When I get a new student I invite the parent (or parents) to sit in on the first lesson. After that I prefer parents sit in my living room while I teach, or even go to our nearby downtown and enjoy some time off of parenting, but my studio door is never shut. Whatever I say to students should be able to be heard by parents. If I wouldn’t say it in front of a parent I don’t want to say it at all. (Do I always succeed in this? Well … um … no. But I’ve gotten better and better over the years!) If a parent asks to sit in on a lesson at a later date I let them do so. The reasons I prefer they not be in on every lesson is that 1) I tend to feel as if I have to talk to them as much as the student 2) they tend to talk to their child while I’m trying to teach and even if they don’t 3) a child is often distracted or made nervous due to mom or dad’s presence.


I just read about a music teacher who abused some students. Not verbally but, even more horrifying, sexually. Dear parents, watch over your children carefully. Although the man is clearly guilty (having admitted what he did), I’m leaving his name out of this. I’m merely alerting parents: abuse can happen. Watch. Listen. And if a teacher has a “doors closed, no visiting allowed” policy, you might reconsider lessons.
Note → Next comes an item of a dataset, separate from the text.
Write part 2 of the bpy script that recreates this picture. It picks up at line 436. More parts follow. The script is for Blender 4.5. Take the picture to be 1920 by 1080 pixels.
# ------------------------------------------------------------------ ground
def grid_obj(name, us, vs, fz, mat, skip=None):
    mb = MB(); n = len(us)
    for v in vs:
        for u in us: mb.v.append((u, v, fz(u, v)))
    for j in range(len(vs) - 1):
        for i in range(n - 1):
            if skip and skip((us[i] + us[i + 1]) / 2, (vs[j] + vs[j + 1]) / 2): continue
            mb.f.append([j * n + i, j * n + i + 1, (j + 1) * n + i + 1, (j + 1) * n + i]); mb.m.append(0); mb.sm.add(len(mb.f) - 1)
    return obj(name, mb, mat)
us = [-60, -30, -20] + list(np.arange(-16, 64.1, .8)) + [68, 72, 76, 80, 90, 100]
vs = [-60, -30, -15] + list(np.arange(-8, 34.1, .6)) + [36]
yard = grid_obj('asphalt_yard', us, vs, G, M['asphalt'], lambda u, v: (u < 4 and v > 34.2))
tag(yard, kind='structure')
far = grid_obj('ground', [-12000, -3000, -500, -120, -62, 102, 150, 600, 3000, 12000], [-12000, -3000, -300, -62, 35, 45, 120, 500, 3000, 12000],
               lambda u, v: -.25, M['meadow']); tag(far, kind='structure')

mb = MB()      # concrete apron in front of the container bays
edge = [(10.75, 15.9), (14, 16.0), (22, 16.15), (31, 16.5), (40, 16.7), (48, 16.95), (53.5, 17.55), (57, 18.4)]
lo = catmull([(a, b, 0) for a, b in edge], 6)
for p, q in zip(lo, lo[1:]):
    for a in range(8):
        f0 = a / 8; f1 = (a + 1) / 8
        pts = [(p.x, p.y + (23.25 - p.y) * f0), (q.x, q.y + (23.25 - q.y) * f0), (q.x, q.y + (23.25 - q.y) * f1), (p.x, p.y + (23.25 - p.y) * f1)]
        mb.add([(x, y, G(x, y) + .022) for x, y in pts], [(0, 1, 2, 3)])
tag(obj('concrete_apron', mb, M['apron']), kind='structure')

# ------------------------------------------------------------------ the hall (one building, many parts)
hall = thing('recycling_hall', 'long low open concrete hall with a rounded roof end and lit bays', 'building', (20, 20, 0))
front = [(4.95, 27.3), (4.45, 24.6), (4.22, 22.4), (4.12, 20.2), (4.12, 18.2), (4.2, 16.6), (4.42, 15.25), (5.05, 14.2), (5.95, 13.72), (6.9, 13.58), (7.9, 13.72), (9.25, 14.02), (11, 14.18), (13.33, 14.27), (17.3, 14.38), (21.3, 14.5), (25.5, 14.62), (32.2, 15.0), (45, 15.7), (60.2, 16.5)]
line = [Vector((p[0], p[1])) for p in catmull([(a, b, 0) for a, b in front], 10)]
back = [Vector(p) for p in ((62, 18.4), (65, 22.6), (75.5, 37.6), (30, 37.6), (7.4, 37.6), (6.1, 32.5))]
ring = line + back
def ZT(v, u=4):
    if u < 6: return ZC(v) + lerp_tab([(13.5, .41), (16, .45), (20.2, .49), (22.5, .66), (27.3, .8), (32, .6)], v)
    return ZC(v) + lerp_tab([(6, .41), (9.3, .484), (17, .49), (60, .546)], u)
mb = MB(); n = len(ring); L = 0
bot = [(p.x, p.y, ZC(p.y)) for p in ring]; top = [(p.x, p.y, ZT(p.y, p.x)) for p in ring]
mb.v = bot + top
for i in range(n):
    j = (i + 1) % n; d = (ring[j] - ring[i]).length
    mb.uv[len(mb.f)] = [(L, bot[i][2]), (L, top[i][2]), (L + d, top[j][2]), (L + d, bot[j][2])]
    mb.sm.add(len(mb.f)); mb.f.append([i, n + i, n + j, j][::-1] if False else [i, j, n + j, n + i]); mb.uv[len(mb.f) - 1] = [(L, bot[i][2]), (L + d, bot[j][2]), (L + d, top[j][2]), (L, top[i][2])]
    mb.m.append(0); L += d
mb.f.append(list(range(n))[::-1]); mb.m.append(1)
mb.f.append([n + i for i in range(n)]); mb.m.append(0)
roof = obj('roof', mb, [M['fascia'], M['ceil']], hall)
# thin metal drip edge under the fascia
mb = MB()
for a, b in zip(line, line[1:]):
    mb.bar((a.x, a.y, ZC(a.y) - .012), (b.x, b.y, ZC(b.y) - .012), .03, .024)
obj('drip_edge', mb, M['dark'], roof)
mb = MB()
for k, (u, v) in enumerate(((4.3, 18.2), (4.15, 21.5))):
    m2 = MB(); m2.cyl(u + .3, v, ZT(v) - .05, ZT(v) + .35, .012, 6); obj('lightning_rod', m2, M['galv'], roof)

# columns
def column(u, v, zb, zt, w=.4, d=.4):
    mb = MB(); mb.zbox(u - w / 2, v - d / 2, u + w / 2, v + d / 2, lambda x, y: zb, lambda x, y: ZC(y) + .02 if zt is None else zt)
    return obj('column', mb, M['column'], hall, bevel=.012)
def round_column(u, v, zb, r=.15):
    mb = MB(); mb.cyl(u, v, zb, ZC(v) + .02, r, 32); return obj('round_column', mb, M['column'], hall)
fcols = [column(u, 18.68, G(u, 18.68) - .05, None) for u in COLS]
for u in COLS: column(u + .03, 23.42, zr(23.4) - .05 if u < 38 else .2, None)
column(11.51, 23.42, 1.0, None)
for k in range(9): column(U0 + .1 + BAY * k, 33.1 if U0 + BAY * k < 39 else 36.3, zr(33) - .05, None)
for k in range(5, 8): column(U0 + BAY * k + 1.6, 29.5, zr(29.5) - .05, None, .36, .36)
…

A former [symphony orchestra] cellist who indecently assaulted three boy pupils has been ordered to attend a sex offender treatment programme.

[The instructor ]sexually abused the pupils between 1970 and 1989 while giving private lessons.

He admitted carrying out the abuse during private lessons he gave while living in Haywards Heath, West Sussex, and Surbiton, Surrey.

He was given a three-year probation order by [the judge].


  1. Being a rather large male who could easily intimidate kids, I ask the parent to stay for multiple lessons until we have built a relationship of trust and familiarity. I’m also a very hands on teacher, and can be very intense, and will often push and prod my students in the first couple of lessons to see what they are doing in their setup, and want to make sure the parent sees all of the physical contact I have with their kid up close so there is no misunderstanding later. It’s just safer for me that way.

    Most parents don’t interfere anymore, and usually are reading or playing with their ipods during the lesson.

  2. I think what you do is a good idea, Cooper. Sad, but true, males have to be more careful in our biz. It’s rather silly; women can be just as abusive, really. Ah well.

    I have a few parents who, when I taught in my living room and they sat in there as well, wanted to talk to me or their child (often in another language) during lessons. I found that rather frustrating. Some also liked to sing! Most, though, tended to fall asleep!